Bugs fixed during this work

  • Five clippy lints in test code surfaced by the cargo clippy --workspace --all-targets pre-flight check. CI was previously running plain cargo clippy without --all-targets, so test-target lints were not being enforced. Fixed in commit 7191d9e (separate from the workspace conversion itself):
  • bugreport.rs (4 occurrences): test snapshot constructors used let mut x = T::default(); x.field = ...; patterns that triggered field_reassign_with_default. Converted to struct literal syntax with ..Default::default().
  • webdav/server.rs (1 occurrence): test helper header_value had a needless explicit lifetime. Elided.
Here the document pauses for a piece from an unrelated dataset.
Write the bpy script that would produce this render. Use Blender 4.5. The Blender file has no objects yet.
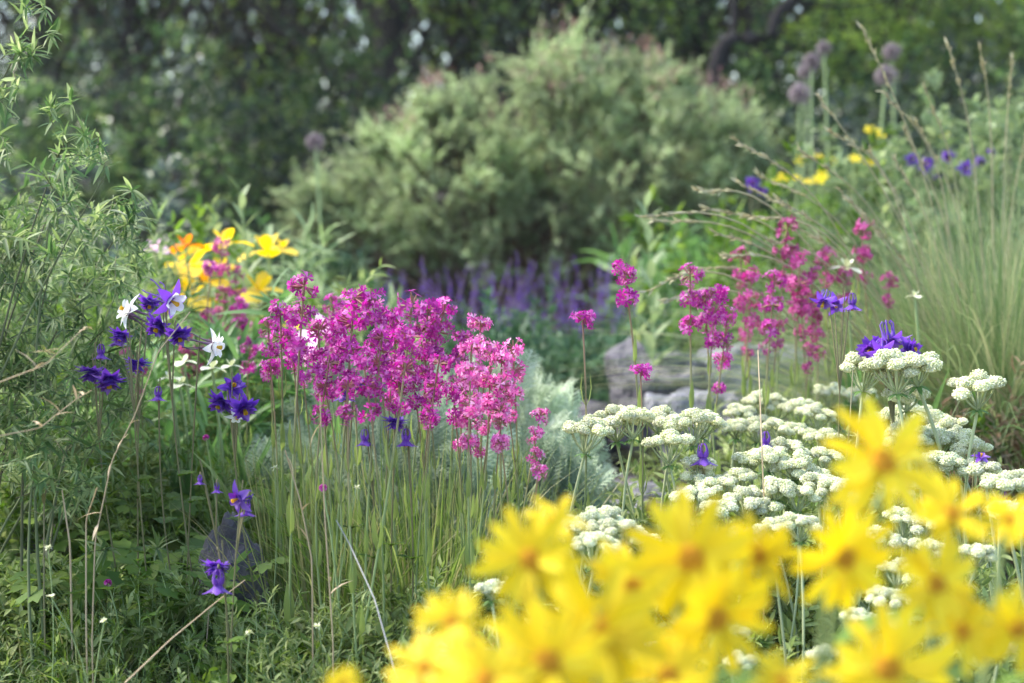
import bpy, math
import numpy as np
from mathutils import Matrix, Vector, Quaternion
R = math.radians
rng = np.random.default_rng(11)
scene = bpy.context.scene
COL = scene.collection

# ------------------------------------------------------------------ camera, sky, sun, exposure
H = 0.72; F = 1024 / 0.6; PITCH = math.atan(141.5 / F)
cd = bpy.data.cameras.new('camera'); cam = bpy.data.objects.new('camera', cd); COL.objects.link(cam)
cam.location = (0, 0, H); cam.rotation_euler = (math.pi / 2 - PITCH, 0, 0)
cd.sensor_width = 36; cd.lens = 60; cd.clip_start = 0.05; cd.clip_end = 500
cd.dof.use_dof = True; cd.dof.focus_distance = 2.42; cd.dof.aperture_fstop = 3.7; cd.dof.aperture_blades = 0
scene.camera = cam
SUN_AZ, SUN_EL = R(-72), R(50)       # azimuth from +Y (away from the camera) towards +X
world = bpy.data.worlds.new('World'); scene.world = world; world.use_nodes = True
wn = world.node_tree.nodes; sky = wn.new('ShaderNodeTexSky'); sky.sky_type = 'NISHITA'; sky.sun_disc = False
sky.sun_elevation = SUN_EL; sky.sun_rotation = SUN_AZ; sky.air_density = 1.0; sky.dust_density = 1.5; sky.ozone_density = 1.0
world.node_tree.links.new(sky.outputs[0], wn['Background'].inputs[0]); wn['Background'].inputs[1].default_value = 0.15
sl = bpy.data.lights.new('sun', 'SUN'); sl.energy = 2.1; sl.angle = R(8); sl.color = (1.0, 0.94, 0.85)
so = bpy.data.objects.new('sun', sl); COL.objects.link(so)
sv = Vector((math.sin(SUN_AZ) * math.cos(SUN_EL), math.cos(SUN_AZ) * math.cos(SUN_EL), math.sin(SUN_EL)))
so.rotation_euler = (-sv).to_track_quat('-Z', 'Y').to_euler(); so.location = (0, 0, 12)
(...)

Discoveries during execution

  • cargo generate-rpm -p is not standard cargo -p semantics. Unlike cargo deb -p ryll, which works on both the pre- and post-conversion layouts, cargo generate-rpm -p ryll interprets its argument as a <name>/Cargo.toml path lookup. On the pre-conversion single-package layout there is no ryll/Cargo.toml, so the command fails with "No such file or directory". As a result, the -p ryll flag for cargo generate-rpm had to move from Step 1 (CI flag no-ops) into Step 3 (the structural commit), so that the flag and the path it references land atomically.
  • Git rename detection got confused by the new top-level Cargo.toml having the same path as the original. Step 3 shows up as modified: Cargo.toml + new file: ryll/Cargo.toml rather than a clean rename. The end state is correct and git log --follow ryll/Cargo.toml should still find the history via similarity scoring at log time, but the cosmetic diff is less clean than ideal. The 35 source files in src/ -> ryll/src/ did all register as 100% renames.

Back brief

Before executing any step of this plan, back brief the operator as to your understanding of the plan and how the work you intend to do aligns with that plan. Specifically confirm:

  1. The chosen layout (Option B: ryll moves into ryll/).
  2. The four-commit sequence: CI flags → script/Makefile flags → structural conversion → docs.
  3. That you will run the pre-flight verification commands before starting Step 1, and stop if any of them fail.
  4. That you understand what changes go in which commit, and that no commit may leave CI broken.